11/14/2010

Fradulent Donations

Helen Stoilas has an interesting article in the Artnewspaper about an art forger posing as a Jesuit priest. The "priest" is trying to donate the forged works, complete with fabricated auction records to museums and universities.

As the case is investigated and more information is gathered, it appears the fraudulent donations have been ongoing over the past 20 years.  Many of the discovered forgeries were prints that had been skillfully painted.

This article shows that when identifying and authenticating paintings you must be very careful and pick up on all of the warning signals.  This article shows how easily forged items can be passed of as original works of art. The key is proper due diligence and inspection.

The Artnewspaper reports

The director asked museum registrar Joyce Penn to examine the painting. “She said, ‘This doesn’t look right,’ so she went down to the art prep area and took out her blacklight.” The painting glowed suspiciously, so Penn used a microscope to take a closer look and discovered the tell-tale dot matrix pattern of a reproduction, which had been painted over and signed. Tullos admits that the forgery was good enough to fool him. “At first glance, you really could not tell. The hero of this story is our registrar,” he said.
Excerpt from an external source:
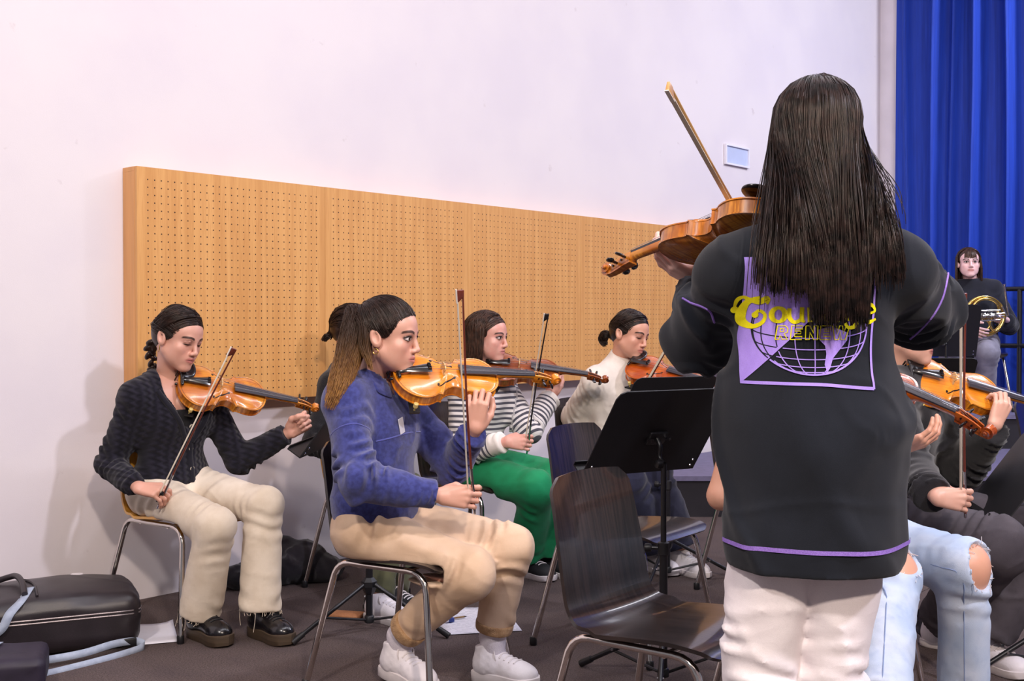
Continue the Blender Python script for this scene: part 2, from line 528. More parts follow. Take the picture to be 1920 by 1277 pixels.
# ------------------------------------------------ perforated wooden board
def mat_perf():
    m, nt, b = new_mat('perforated_beech'); N = NT(nt)
    tc = nt.nodes.new('ShaderNodeTexCoord')
    sx = nt.nodes.new('ShaderNodeSeparateXYZ'); nt.links.new(tc.outputs['Object'], sx.inputs[0])
    oi = nt.nodes.new('ShaderNodeObjectInfo')
    mp = nt.nodes.new('ShaderNodeMapping'); mp.inputs['Scale'].default_value = (34, 34, 1.2)
    nt.links.new(tc.outputs['Object'], mp.inputs[0]); nt.links.new(oi.outputs['Location'], mp.inputs[1])
    g1 = N.noise(mp.outputs[0], 1.0, 4)
    mp2 = nt.nodes.new('ShaderNodeMapping'); mp2.inputs['Scale'].default_value = (240, 240, 9)
    nt.links.new(tc.outputs['Object'], mp2.inputs[0]); nt.links.new(oi.outputs['Location'], mp2.inputs[1])
    g2 = N.noise(mp2.outputs[0], 1.0, 2)
    c = N.mix(N.step(0.3, 0.7, g1), lin((216, 162, 98)), lin((202, 146, 84)))
    c = N.mix(N.math('MULTIPLY', N.step(0.5, 0.75, g2), 0.4), c, lin((184, 122, 62)))
    def cell(v, off, cnt):
        q = N.math('DIVIDE', N.math('SUBTRACT', v, off), 0.032)
        r = N.math('ROUND', q)
        d = N.math('MULTIPLY', N.math('SUBTRACT', q, r), 0.032)
        ok = N.math('MULTIPLY', N.math('GREATER_THAN', r, -0.5), N.math('LESS_THAN', r, cnt - 0.5))
        return d, ok
    dx, okx = cell(sx.outputs[0], 0.052, 29); dz, okz = cell(sx.outputs[2], 0.052, 29)
    dd = N.math('SQRT', N.math('ADD', N.math('MULTIPLY', dx, dx), N.math('MULTIPLY', dz, dz)))
    msk = N.math('MULTIPLY', N.math('MULTIPLY', okx, okz), N.math('SUBTRACT', 1.0, N.step(0.0024, 0.0034, dd)))
    c = N.mix(msk, c, lin((52, 30, 20)))
    nt.links.new(c, b.inputs['Base Color']); b.inputs['Roughness'].default_value = 0.42
    N.bump(N.math('SUBTRACT', 1.0, msk), 0.6, 0.003, b.inputs['Normal'])
    return m
M_PERF = mat_perf()
M_BEECH = M('plain_beech', (211, 152, 92), 0.42, nscale=1, namt=0.1, stretch=(40, 40, 2))
bd = thing('acoustic_board', 'long perforated beech wood acoustic board mounted on the white wall', 'wall panel')
p0 = wall_pt(-0.0, 0, 0.83)
bd.location = p0; bd.rotation_euler = (0, 0, WALL_ANG)
pm = MB().box((0.5, 0, 0.5), (0.9985, 0.018, 1.0)).mesh('panel', False)
# the board's left front corner stands 0.107 m out of the wall
for k in range(5):
    o = link('perforated_panel', pm, M_PERF, bd); o.location = (k * 1.0, -0.107 + 0.009, 0)
    o.scale = (1, 1, 1)
for z in (0.009, 0.991):
    MB().box((2.5, -0.045, z), (5.0, 0.088, 0.018)).build('edge_board', M_BEECH, bd, smooth=False)
for x in (0.009, 4.991):
    MB().box((x, -0.045, 0.5), (0.018, 0.088, 0.963)).build('end_board', M_BEECH, bd, smooth=False)
# local -y must point into the room
bd.scale = (1, 1, 1)

# little plate high on the wall
pl = thing('wall_plate', 'small pale blue rectangular wall plate high beside the standing player', 'wall plate')
pl.location = wall_pt(5.03, 0, 2.42); pl.rotation_euler = (0, 0, WALL_ANG)
fr = MB()
for dx, dz, sx, sz in ((-0.165, 0, 0.012, 0.15), (0.165, 0, 0.012, 0.15), (0, 0.069, 0.318, 0.012), (0, -0.069, 0.318, 0.012)): fr.box((dx, -0.012, dz), (sx, 0.02, sz))
fr.build('frame', M('plate_frame', (228, 226, 236), 0.5, nscale=20, namt=0.02), pl, smooth=False)
MB().box((0, -0.006, 0), (0.318, 0.008, 0.126)).build('cover', M('plate_cover', (186, 196, 224), 0.5, nscale=14, namt=0.04), pl, smooth=False)

# ------------------------------------------------ blue curtain
def mat_velvet():
    m, nt, b = new_mat('blue_velvet'); N = NT(nt)
    tc = nt.nodes.new('ShaderNodeTexCoord')
    mp = nt.nodes.new('ShaderNodeMapping'); mp.inputs['Scale'].default_value = (60, 60, 2.5); nt.links.new(tc.outputs['Object'], mp.inputs[0])
    n = N.noise(mp.outputs[0], 1, 3)
    c = N.mix(n, lin((8, 41, 136)), lin((23, 68, 188)))
    nt.links.new(c, b.inputs['Base Color']); b.inputs['Roughness'].default_value = 0.75
    b.inputs['Sheen Weight'].default_value = 0.12; b.inputs['Sheen Roughness'].default_value = 0.4
    b.inputs['Sheen Tint'].default_value = (0.25, 0.45, 1, 1)
    N.bump(N.noise(tc.outputs['Object'], 300, 2), 0.2, 0.002, b.inputs['Normal'])
    return m
M_VELVET = mat_velvet()
nu, nz = 520, 26
uu = np.linspace(0.18, 5.6, nu); V = []
r_ = np.random.RandomState(3)
cent = np.cumsum(r_.uniform(0.10, 0.30, 40)); wid = r_.uniform(0.025, 0.06, 40); amp = r_.uniform(0.09, 0.22, 40); lean = r_.uniform(-0.035, 0.035, 40)
for iz in range(nz):
    z = 0.02 + (ROOM_H - 0.04) * iz / (nz - 1)
    q = uu[:, None] - 0.10 - cent[None, :] - lean[None, :] * (z - 2) * 0.6 - 0.012 * np.sin(z * 1.3 + np.arange(40))[None, :]
    o = (amp * np.exp(-(np.abs(q) / wid) ** 1.6)).sum(1) + 0.02 * np.sin(uu * 9 + 0.4 * z) + 0.012 * np.sin(uu * 31 + 0.7 * z)
    for u_, o_ in zip(uu, o):
        p = WO + WD * (U_END - 0.06 - o_) + WN * u_
        V.append((p[0], p[1], z))
Q = [(iz * nu + i, iz * nu + i + 1, (iz + 1) * nu + i + 1, (iz + 1) * nu + i) for iz in range(nz - 1) for i in range(nu - 1)]
cu = link('stage_curtain', raw_mesh('stage_curtain', V, np.array(Q)), M_VELVET)
so = cu.modifiers.new('thickness', 'SOLIDIFY'); so.thickness = 0.006
tag(cu, 'tall royal blue velvet curtain hanging in folds', 'curtain')

# ------------------------------------------------ risers
M_RISER_TOP = M('riser_vinyl', (104, 99, 128), 0.6, nscale=30, namt=0.12, bump=0.1)
M_RISER_SIDE = M('riser_skirt', (30, 27, 34), 0.8, nscale=8, namt=0.15)
for k, (y0, y1, z1) in enumerate(((7.0, 8.49, 0.25), (8.49, 9.7, 0.5))):
    r0 = thing('stage_riser', ('low front stage riser with lilac grey top' if k == 0 else 'higher rear stage riser under the horn player'), 'riser', (2.8, (y0 + y1) / 2, 0), group='stage risers')
    pg = [(0.30, 7.0), (4.9, 7.0), (4.9, 8.49), (1.58, 8.49)] if k == 0 else [(1.60, 8.49), (4.9, 8.49), (4.9, 8.95), (4.05, 9.7), (2.66, 9.7)]
    def prism(pg, za, zb):
        n = len(pg); V = [(x - 2.8, y - (y0 + y1) / 2, z) for z in (za, zb) for x, y in pg]
        return MB().add(V, [tuple(range(n))[::-1], tuple(range(n, 2 * n))] + [(i, (i + 1) % n, n + (i + 1) % n, n + i) for i in range(n)])
    prism(pg, 0, z1 - 0.03).build('skirt', M_RISER_SIDE, r0, smooth=False)
    prism([(x, y - (0.015 if y == y0 else 0)) for x, y in pg], z1 - 0.03, z1).build('deck', M_RISER_TOP, r0, smooth=False)
    if k == 0:
        for q in range(3):
            MB().box((2.0, -0.55 + 0.3 * q, z1 + 0.001), (2.0, 0.012, 0.004)).build('grip_strip', M_RISER_SIDE, r0, smooth=False)
# ================================================================== chairs, stands, instruments
M_CHROME = M('chrome_tube', (214, 206, 200), 0.10, metal=1.0, nscale=40, namt=0.05)
M_BLACKTUBE = M('black_steel', (24, 23, 27), 0.35, nscale=60, namt=0.15)
M_BLACKPLASTIC = M('black_plastic', (22, 21, 24), 0.45, nscale=60, namt=0.2)
def ply(name, c1, c2, rough=0.28):
    m, nt, b = new_mat(name); N = NT(nt)
    tc = nt.nodes.new('ShaderNodeTexCoord'); oi = nt.nodes.new('ShaderNodeObjectInfo')
    mp = nt.nodes.new('ShaderNodeMapping'); mp.inputs['Scale'].default_value = (5, 130, 5)
    nt.links.new(tc.outputs['Object'], mp.inputs[0]); nt.links.new(oi.outputs['Location'], mp.inputs[1])
    n = N.noise(mp.outputs[0], 1, 4)
    c = N.mix(N.step(0.35, 0.65, n), lin(c1), lin(c2))
    nt.links.new(c, b.inputs['Base Color']); b.inputs['Roughness'].default_value = rough
    b.inputs['Coat Weight'].default_value = 0.6; b.inputs['Coat Roughness'].default_value = 0.07
    N.bump(n, 0.12, 0.001, b.inputs['Normal'])
    return m
M_PLY_BLACK = ply('black_stained_ply', (25, 20, 20), (48, 38, 36))
M_PLY_YELLOW = ply('yellow_beech_ply', (196, 136, 42), (214, 158, 66))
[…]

The discovery reminded Penn of a previous incident. She pulled out a file and found a photo of a man who had called himself Mark Landis, who Tullos recognised as Father Scott. This man had also tried to donate a work to the Louisiana State University (LSU) Museum of Art in 2009. As Tullos started to contact museums, more and more cases came to light. His searches led him to Matthew Leininger, who first came across “Landis” in 2007 while working as a registrar at the Oklahoma City Museum of Art and has compiled a dossier of his attempted donations.

Leininger says he became suspicious after the man donated a Louis Valtat watercolour to the museum, which became part of the collection. “He brought five more works to the museum, and we were getting ready to take the new pieces to the museum’s management.” These included a Paul Signac watercolour, a Stanislas Lépine oil on panel, a Marie Laurencin self-portrait, a French academic nude drawing and an Honoré Daumier sketch. As Leininger’s team researched the works, they came across a curiously similar Signac that had been donated to the Savannah College of Art and Design (SCAD) Museum of Art in Georgia around the same time.